Rod Stewart - Foolish Behavior
#479
By Robbie Rist
Rod Stewart
Foolish Behavior
Genre: Rod Music Only For Rod People
Allen’s Rating: 3.5 out of 5
The Robbie Rating: 3 out of 5
Highlights:
Passion
She Won’t Dance With Me
Rod Stewart was the last of the jet set rock stars.
He seemed to take great delight in showing off his lavish lifestyle, his seemingly unending parade of gorgeous blonde girlfriends and to let us all in on how fun his life must have been.
And boy did his life look fun.
It even seemed to come out in his voice.
He was born with an instrument that took what made Sam Cooke so awesome, filtered it through Noddy Holder’s bench clearing yowl AND seemed to be winking and smiling at you the whole time.
Even when he was slumming.
Which he seems to be here.
But, c’mon, the dude had earned it by this point.
His solo career had been a steady uphill climb from Gasoline Alley on through Blondes Have More Fun with so many amazing songs.

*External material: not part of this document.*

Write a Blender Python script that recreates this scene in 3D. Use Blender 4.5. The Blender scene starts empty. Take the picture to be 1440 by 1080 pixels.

And he completely knocked it out of the park with Do Ya Think I’m Sexy which made disco safe for uncoordinated white guys a good year or so before Kiss tried it.

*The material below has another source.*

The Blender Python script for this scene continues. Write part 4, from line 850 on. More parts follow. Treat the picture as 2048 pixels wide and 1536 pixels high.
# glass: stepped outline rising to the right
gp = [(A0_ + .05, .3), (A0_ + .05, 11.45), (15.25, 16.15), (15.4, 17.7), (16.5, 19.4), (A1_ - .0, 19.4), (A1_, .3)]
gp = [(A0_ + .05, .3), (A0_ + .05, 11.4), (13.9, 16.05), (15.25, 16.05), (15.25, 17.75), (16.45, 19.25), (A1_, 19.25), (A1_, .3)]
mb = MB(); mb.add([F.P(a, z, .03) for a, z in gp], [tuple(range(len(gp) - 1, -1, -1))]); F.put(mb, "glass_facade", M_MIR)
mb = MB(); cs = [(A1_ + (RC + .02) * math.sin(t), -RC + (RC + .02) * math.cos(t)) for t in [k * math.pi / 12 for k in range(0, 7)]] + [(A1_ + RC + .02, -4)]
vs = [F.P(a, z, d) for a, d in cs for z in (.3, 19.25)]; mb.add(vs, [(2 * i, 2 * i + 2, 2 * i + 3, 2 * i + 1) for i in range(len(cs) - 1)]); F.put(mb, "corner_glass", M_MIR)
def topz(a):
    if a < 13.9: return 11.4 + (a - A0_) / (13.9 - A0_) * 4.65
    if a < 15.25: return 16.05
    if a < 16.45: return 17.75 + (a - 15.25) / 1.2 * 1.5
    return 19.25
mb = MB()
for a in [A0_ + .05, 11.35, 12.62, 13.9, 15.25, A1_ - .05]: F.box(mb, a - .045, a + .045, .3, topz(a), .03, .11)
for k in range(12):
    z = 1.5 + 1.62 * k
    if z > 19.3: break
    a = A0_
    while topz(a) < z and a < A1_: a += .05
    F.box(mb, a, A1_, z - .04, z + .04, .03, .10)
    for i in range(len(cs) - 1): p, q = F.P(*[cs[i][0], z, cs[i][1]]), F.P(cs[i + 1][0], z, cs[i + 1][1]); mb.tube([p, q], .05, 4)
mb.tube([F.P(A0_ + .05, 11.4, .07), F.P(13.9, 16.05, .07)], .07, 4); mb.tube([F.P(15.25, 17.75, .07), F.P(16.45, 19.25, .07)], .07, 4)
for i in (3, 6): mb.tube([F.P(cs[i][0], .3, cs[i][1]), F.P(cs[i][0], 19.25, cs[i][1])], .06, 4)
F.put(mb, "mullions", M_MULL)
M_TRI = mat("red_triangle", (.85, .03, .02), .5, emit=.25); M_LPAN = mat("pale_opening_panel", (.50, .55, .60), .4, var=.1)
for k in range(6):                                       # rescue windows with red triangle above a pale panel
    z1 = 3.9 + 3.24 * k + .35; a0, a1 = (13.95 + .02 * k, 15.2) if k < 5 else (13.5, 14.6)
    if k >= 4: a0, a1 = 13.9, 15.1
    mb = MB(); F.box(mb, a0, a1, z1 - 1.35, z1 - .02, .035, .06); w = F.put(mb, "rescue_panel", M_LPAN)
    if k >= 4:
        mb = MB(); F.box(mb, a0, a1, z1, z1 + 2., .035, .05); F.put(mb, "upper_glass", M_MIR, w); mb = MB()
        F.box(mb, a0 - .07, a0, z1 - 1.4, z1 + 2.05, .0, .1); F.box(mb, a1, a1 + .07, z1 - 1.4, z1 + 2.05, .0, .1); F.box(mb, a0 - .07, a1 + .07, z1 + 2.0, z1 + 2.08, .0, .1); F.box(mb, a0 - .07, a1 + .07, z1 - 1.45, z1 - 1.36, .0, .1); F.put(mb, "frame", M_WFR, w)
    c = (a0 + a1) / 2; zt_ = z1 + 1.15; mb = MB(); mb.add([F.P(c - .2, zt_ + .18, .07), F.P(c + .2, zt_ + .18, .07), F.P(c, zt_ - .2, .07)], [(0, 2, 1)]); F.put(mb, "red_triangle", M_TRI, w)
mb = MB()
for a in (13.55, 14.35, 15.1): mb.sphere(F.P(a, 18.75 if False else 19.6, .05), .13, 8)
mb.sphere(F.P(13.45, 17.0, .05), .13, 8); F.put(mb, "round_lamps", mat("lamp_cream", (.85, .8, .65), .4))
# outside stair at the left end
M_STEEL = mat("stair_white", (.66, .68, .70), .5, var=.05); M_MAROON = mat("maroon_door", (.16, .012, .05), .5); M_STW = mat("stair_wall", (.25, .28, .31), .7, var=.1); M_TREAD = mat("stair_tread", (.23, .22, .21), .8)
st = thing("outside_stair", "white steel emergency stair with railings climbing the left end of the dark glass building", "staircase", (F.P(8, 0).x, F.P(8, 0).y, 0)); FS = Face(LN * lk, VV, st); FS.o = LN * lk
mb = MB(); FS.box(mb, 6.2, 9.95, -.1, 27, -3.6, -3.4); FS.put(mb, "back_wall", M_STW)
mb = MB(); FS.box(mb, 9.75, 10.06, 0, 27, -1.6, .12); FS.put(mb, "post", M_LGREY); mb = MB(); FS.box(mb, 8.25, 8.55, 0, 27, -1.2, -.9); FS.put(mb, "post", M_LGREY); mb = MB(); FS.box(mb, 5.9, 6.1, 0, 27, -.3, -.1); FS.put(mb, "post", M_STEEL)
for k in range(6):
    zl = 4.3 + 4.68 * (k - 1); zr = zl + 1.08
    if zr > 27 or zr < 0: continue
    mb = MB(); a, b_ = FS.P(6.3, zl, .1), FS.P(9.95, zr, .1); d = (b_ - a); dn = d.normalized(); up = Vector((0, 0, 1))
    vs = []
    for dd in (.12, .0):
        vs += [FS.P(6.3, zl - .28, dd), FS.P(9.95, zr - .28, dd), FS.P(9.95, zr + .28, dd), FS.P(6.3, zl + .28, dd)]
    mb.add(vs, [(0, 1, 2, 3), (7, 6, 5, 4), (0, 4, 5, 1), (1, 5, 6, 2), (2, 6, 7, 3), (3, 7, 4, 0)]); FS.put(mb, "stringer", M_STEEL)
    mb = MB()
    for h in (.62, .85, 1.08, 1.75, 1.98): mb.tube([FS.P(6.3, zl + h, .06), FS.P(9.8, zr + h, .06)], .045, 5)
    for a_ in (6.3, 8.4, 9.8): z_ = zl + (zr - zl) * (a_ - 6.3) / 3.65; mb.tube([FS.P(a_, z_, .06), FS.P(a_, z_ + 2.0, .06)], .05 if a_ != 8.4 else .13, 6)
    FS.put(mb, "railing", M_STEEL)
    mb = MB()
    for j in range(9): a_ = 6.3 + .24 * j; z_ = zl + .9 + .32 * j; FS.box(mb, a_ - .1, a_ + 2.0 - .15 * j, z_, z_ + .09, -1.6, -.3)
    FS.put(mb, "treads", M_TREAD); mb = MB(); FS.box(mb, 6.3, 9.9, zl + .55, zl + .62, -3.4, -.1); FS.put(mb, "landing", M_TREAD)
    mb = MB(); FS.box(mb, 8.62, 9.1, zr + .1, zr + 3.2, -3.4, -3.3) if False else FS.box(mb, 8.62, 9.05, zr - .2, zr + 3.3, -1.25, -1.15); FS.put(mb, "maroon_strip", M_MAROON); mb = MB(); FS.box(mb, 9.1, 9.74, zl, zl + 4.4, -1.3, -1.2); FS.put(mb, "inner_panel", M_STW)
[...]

And it made him a LOT of money.
Which might be the major problem here.
He had nothing to prove anymore.
1980 seemed to be a ‘place holder year’ for some artists.

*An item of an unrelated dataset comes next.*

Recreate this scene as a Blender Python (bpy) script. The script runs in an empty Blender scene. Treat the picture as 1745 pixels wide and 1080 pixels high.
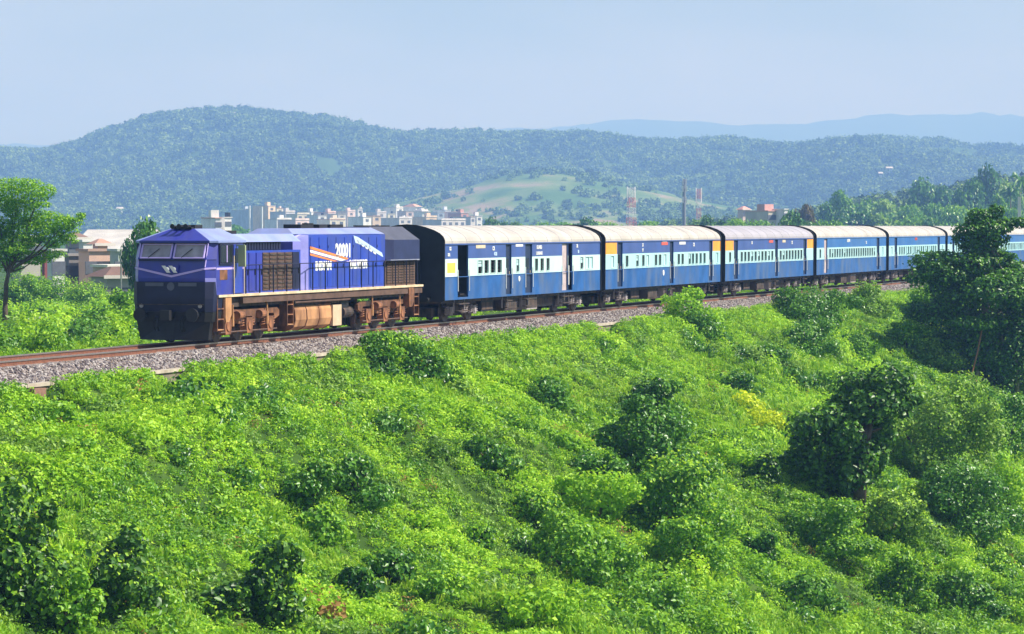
import bpy, math, random
import numpy as np
from mathutils import Vector, Matrix

R = math.radians
random.seed(7)
rng = np.random.default_rng(11)
scene = bpy.context.scene
COL = scene.collection

# ---------------------------------------------------------------- camera, light
F = 4997.0                                    # focal length in photo pixels (photo is 1745 wide)
cam_d = bpy.data.cameras.new('camera')
cam_d.sensor_width = 36.0
cam_d.lens = 36.0 * F / 1745.0
cam_d.clip_start = 1.0
cam_d.clip_end = 30000.0
cam = bpy.data.objects.new('camera', cam_d)
COL.objects.link(cam)
cam.location = (0, 0, 4.0)
PITCH = math.atan(154.0 / F)
cam.rotation_euler = (R(90) - PITCH, 0, 0)
scene.camera = cam

SUN_EL = R(47)
SUN_DIR = Vector((0.93, -0.02, 0)).normalized() * math.cos(SUN_EL) + Vector((0, 0, math.sin(SUN_EL)))
sun_d = bpy.data.lights.new('sun', 'SUN')
sun_d.energy = 5.0
sun_d.angle = R(0.6)
sun_d.color = (1.0, 0.955, 0.88)
sun = bpy.data.objects.new('sun', sun_d)
COL.objects.link(sun)
sun.rotation_euler = SUN_DIR.to_track_quat('Z', 'Y').to_euler()

world = bpy.data.worlds.new('World')
scene.world = world
world.use_nodes = True
wn = world.node_tree
wn.nodes.clear()
wo = wn.nodes.new('ShaderNodeOutputWorld')
wb = wn.nodes.new('ShaderNodeBackground')
ws = wn.nodes.new('ShaderNodeTexSky')
ws.sky_type = 'NISHITA'
ws.sun_disc = False
ws.sun_elevation = SUN_EL
ws.sun_rotation = math.atan2(SUN_DIR.x, SUN_DIR.y)
ws.dust_density = 0.7
ws.ozone_density = 2.0
wb.inputs['Strength'].default_value = 0.07
# thin, broken high cloud over the whole sky
wt = wn.nodes.new('ShaderNodeTexCoord')
wm = wn.nodes.new('ShaderNodeMapping'); wm.inputs['Scale'].default_value = (1.0, 1.0, 3.5)
wz = wn.nodes.new('ShaderNodeTexNoise'); wz.inputs['Scale'].default_value = 5.0; wz.inputs['Detail'].default_value = 7; wz.inputs['Roughness'].default_value = 0.55
wr = wn.nodes.new('ShaderNodeMapRange'); wr.inputs['From Min'].default_value = 0.40; wr.inputs['From Max'].default_value = 0.72; wr.inputs['To Max'].default_value = 0.30
wx = wn.nodes.new('ShaderNodeMix'); wx.data_type = 'RGBA'; wx.inputs['B'].default_value = (9.5, 9.6, 10.5, 1)
wn.links.new(wt.outputs['Generated'], wm.inputs['Vector']); wn.links.new(wm.outputs[0], wz.inputs['Vector'])
wn.links.new(wz.outputs['Fac'], wr.inputs['Value']); wn.links.new(wr.outputs[0], wx.inputs['Factor'])
wn.links.new(ws.outputs[0], wx.inputs['A'])
wn.links.new(wx.outputs['Result'], wb.inputs[0])
wn.links.new(wb.outputs[0], wo.inputs['Surface'])
scene.view_settings.view_transform = 'Standard'
scene.view_settings.look = 'None'
scene.view_settings.gamma = 1.0
scene.view_settings.use_curve_mapping = False
scene.view_settings.exposure = 0.70
scene.cycles.max_bounces = 6
scene.cycles.diffuse_bounces = 3
scene.cycles.transparent_max_bounces = 8
scene.cycles.volume_bounces = 3
scene.cycles.use_denoising = True
scene.render.film_transparent = False

# ---------------------------------------------------------------- geometry frame
# The track runs along T; 'a' is metres along it, 'd' metres across it measured from the camera foot.
TH = math.asin(0.3251)
S, C = math.sin(TH), math.cos(TH)
DC = 43.5                                     # distance of the track centre line
ROT = math.atan2(C, S)

def W(d, a):
    return (-C * d + S * a, S * d + C * a)

def smooth(t):
    t = np.clip(t, 0, 1)
    return t * t * (3 - 2 * t)

_perm = np.random.default_rng(5).random((256, 256))

def vnoise(x, y, s, o=0):
    x = np.asarray(x, float) / s + 37.3 * (o + 1)
    y = np.asarray(y, float) / s + 11.7 * (o + 1)
    xi = np.floor(x).astype(int)
    yi = np.floor(y).astype(int)
    fx = x - xi
    fy = y - yi
    fx = fx * fx * (3 - 2 * fx)
    fy = fy * fy * (3 - 2 * fy)
    g = lambda i, j: _perm[i & 255, j & 255]
    return ((g(xi, yi) * (1 - fx) + g(xi + 1, yi) * fx) * (1 - fy) +
            (g(xi, yi + 1) * (1 - fx) + g(xi + 1, yi + 1) * fx) * fy) * 2 - 1

def ground_da(d, a):
    d = np.asarray(d, float)
    a = np.asarray(a, float)
    e = 40.0 - d
    ec = np.clip(e, 0, None)
    near = -1.0 - 0.42 * np.minimum(ec, 22) - 0.42 * 8 * (1 - np.exp(-np.clip(ec - 22, 0, None) / 8))
    amp = smooth(ec / 5)
    near = near + amp * (0.85 * vnoise(d, a, 9, 1) + 0.42 * vnoise(d, a, 3.6, 2) + 0.20 * vnoise(d, a, 1.5, 3))
    near = near + amp * 0.9 * np.maximum(0, 1 - np.abs((d - 29) + 0.35 * (a - 100)) / 7)
    near = near + 0.26 * smooth((ec + (a - 90) * .12 - 4) / 7) * smooth(ec / 3) * (1 - np.abs(vnoise(d, a, 2.0, 14)) * 2)
    near = near + 0.10 * vnoise(d, a, 1.2, 4) * smooth(ec / 0.8)
    gap = 0
    for g0, g1 in ((73.0, 75.6), (81.4, 84.4), (93.6, 96.0), (127, 131)):
        gap = gap + smooth((a - g0) / 1.0) * smooth((g1 - a) / 1.0)
    near = near + (1 - smooth(ec / 2.2)) * (0.56 * (1 - gap) - 0.10 * gap)
    fs = smooth((d - 49) / 70)
    far = -0.75 - 2.25 * fs + 0.25 * smooth((d - 48) / 6) * vnoise(d, a, 5, 6)
    mid = -0.62 + 0 * d
    return np.where(d < 40.0, near, np.where(d < 47.2, mid, far))

def ground_xy(X, Y):
    X = np.asarray(X, float)
    Y = np.asarray(Y, float)
    return ground_da(-C * X + S * Y, S * X + C * Y)

_Zs = np.arange(50, 900, 0.2)

def at(px, py):
    """Where the sight line through photo pixel (px, py) meets the ground."""
    X = (px - 872.0) / F * _Zs
    z = 4.0 - (py - 386.0) / F * _Zs
    g = ground_xy(X, _Zs)
    hit = np.nonzero(z < g)[0]
    i = hit[0] if len(hit) else len(_Zs) - 1
    return float(X[i]), float(_Zs[i]), float(g[i])

def px_at(px, Y):
    return (px - 872.0) / F * Y

# ---------------------------------------------------------------- materials
MATS = {}

def mat(name, color, rough=0.6, metal=0.0, var=0.12, scale=3.0, spec=0.4, bump=0.0, dirt=None, dirt_amt=0.0,
        emit=None, detail=4.0, coat=0.0):
    if name in MATS:
        return MATS[name]
    m = bpy.data.materials.new(name)
    m.use_nodes = True
    n = m.node_tree.nodes
    l = m.node_tree.links
    b = n['Principled BSDF']
    b.inputs['Roughness'].default_value = rough
    b.inputs['Metallic'].default_value = metal
    b.inputs['Specular IOR Level'].default_value = spec
    if coat:
        b.inputs['Coat Weight'].default_value = coat
    tc = n.new('ShaderNodeTexCoord')
    nz = n.new('ShaderNodeTexNoise')
    nz.inputs['Scale'].default_value = scale
    nz.inputs['Detail'].default_value = detail
    l.new(tc.outputs['Object'], nz.inputs['Vector'])
    rp = n.new('ShaderNodeValToRGB')
    rp.color_ramp.elements[0].position = 0.3
    rp.color_ramp.elements[1].position = 0.7
    lo = [max(0, c * (1 - var)) for c in color]
    hi = [min(1, c * (1 + var)) for c in color]
    rp.color_ramp.elements[0].color = (*lo, 1)
    rp.color_ramp.elements[1].color = (*hi, 1)
    l.new(nz.outputs['Fac'], rp.inputs['Fac'])
    out = rp.outputs['Color']
    if dirt:
        nd = n.new('ShaderNodeTexNoise')
        nd.inputs['Scale'].default_value = scale * 0.6
        nd.inputs['Detail'].default_value = 6
        mp = n.new('ShaderNodeMapping')
        mp.inputs['Scale'].default_value = (1.6, 1.6, 0.5)
        mp.inputs['Location'].default_value = (3, 5, 1)
        l.new(tc.outputs['Object'], mp.inputs['Vector'])
        l.new(mp.outputs['Vector'], nd.inputs['Vector'])
        r2 = n.new('ShaderNodeValToRGB')
        r2.color_ramp.elements[0].position = 0.42
        r2.color_ramp.elements[1].position = 0.68
        r2.color_ramp.elements[0].color = (0, 0, 0, 1)
        r2.color_ramp.elements[1].color = (dirt_amt, dirt_amt, dirt_amt, 1)
        l.new(nd.outputs['Fac'], r2.inputs['Fac'])
        mx = n.new('ShaderNodeMix')
        mx.data_type = 'RGBA'
        l.new(r2.outputs['Color'], mx.inputs['Factor'])
        l.new(out, mx.inputs['A'])
        mx.inputs['B'].default_value = (*dirt, 1)
        out = mx.outputs['Result']
    l.new(out, b.inputs['Base Color'])
    if emit:
        b.inputs['Emission Color'].default_value = (*emit[0], 1)
        b.inputs['Emission Strength'].default_value = emit[1]
    if bump:
        bp = n.new('ShaderNodeBump')
        bp.inputs['Strength'].default_value = bump
        bp.inputs['Distance'].default_value = 0.05
        l.new(nz.outputs['Fac'], bp.inputs['Height'])
        l.new(bp.outputs['Normal'], b.inputs['Normal'])
    MATS[name] = m
    return m

def leaf_mat(name, dark, mid, light, trans=0.30, rough=0.5, patch=9.0, spec=0.35, lo=0.25, hi=0.95):
    m = bpy.data.materials.new(name)
    m.use_nodes = True
    n = m.node_tree.nodes
    l = m.node_tree.links
    b = n['Principled BSDF']
    b.inputs['Roughness'].default_value = rough
    b.inputs['Specular IOR Level'].default_value = spec
    at_ = n.new('ShaderNodeAttribute')
    at_.attribute_name = 'tint'
    oi = n.new('ShaderNodeObjectInfo')
    ge = n.new('ShaderNodeNewGeometry')
    nz = n.new('ShaderNodeTexNoise')
    nz.inputs['Scale'].default_value = 1.0 / patch
    nz.inputs['Detail'].default_value = 3
    l.new(ge.outputs['Position'], nz.inputs['Vector'])
    def mul(a_, v):
        q = n.new('ShaderNodeMath')
        q.operation = 'MULTIPLY'
        l.new(a_, q.inputs[0])
        q.inputs[1].default_value = v
        return q.outputs[0]
    def add(a_, b_):
        q = n.new('ShaderNodeMath')
        q.operation = 'ADD'
        l.new(a_, q.inputs[0])
        l.new(b_, q.inputs[1])
        return q.outputs[0]
    f = add(add(mul(at_.outputs['Fac'], 0.45), mul(oi.outputs['Random'], 0.25)), mul(nz.outputs['Fac'], 0.5))
    rp = n.new('ShaderNodeValToRGB')
    cr = rp.color_ramp
    cr.elements[0].position = lo
    cr.elements[1].position = hi
    cr.elements[0].color = (*dark, 1)
    cr.elements[1].color = (*light, 1)
    e = cr.elements.new(0.58)
    e.color = (*mid, 1)
    l.new(f, rp.inputs['Fac'])
    l.new(rp.outputs['Color'], b.inputs['Base Color'])
    tr = n.new('ShaderNodeBsdfTranslucent')
    hs = n.new('ShaderNodeHueSaturation')
    hs.inputs['Hue'].default_value = 0.485
    hs.inputs['Value'].default_value = 1.5
    l.new(rp.outputs['Color'], hs.inputs['Color'])
    l.new(hs.outputs['Color'], tr.inputs['Color'])
    mx = n.new('ShaderNodeMixShader')
    mx.inputs[0].default_value = trans
    l.new(b.outputs[0], mx.inputs[1])
    l.new(tr.outputs[0], mx.inputs[2])
    l.new(mx.outputs[0], n['Material Output'].inputs['Surface'])
    MATS[name] = m
    return m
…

The Cars found themselves in a similar place.
Foolish Behaviour isn’t terrible.
And I think that is the worst thing about it.
It shows an artist running low on soul coal.
The only hit was Passion which is....good....
Not great.
Kinda makes me miss Do Ya Think I’m Sexy (which I hated upon its release. I kinda love it now)
Passion just doesn’t have that same sense of ‘yeah, go ahead, make fun of me. I’m gonna go plow through a few more hot blonde girlfriends while you do that’.
The Faces style boogie songs sound like exercises. Not bar fights.
Ever heard his version of Bobby Womacks It’s All Over Now?
THAT sounds like a goddam bar fight.
This all sounds kind of....careful....
The white reggae lope of So Soon We Change sounds like they were going to make a better song but at the last minute felt it was fine.
He had had this core band for a few records at this point (including the terrific rhythm section of Phil Chen and Carmine Appice) and, up until now, you could hear flashes of the individual players personalities rising to the top on songs like Hot Legs and Ain’t Love A Bitch but not so much on this one. It feels like they are making Carmine play with only one foot and one hand.
Again, none of this awful, it just feels like they needed a breather and made this album instead.
It makes for decent background music and Stewart’s voice, as always, beckons.
But you never arrive anywhere on the journey.
His last good record, Tonight I’m Yours, was to follow.
I would say listen to that one.
There is a song on there called Tora Tora Tora (Out With The Boys).
THAT sounds like a goddam bar fight.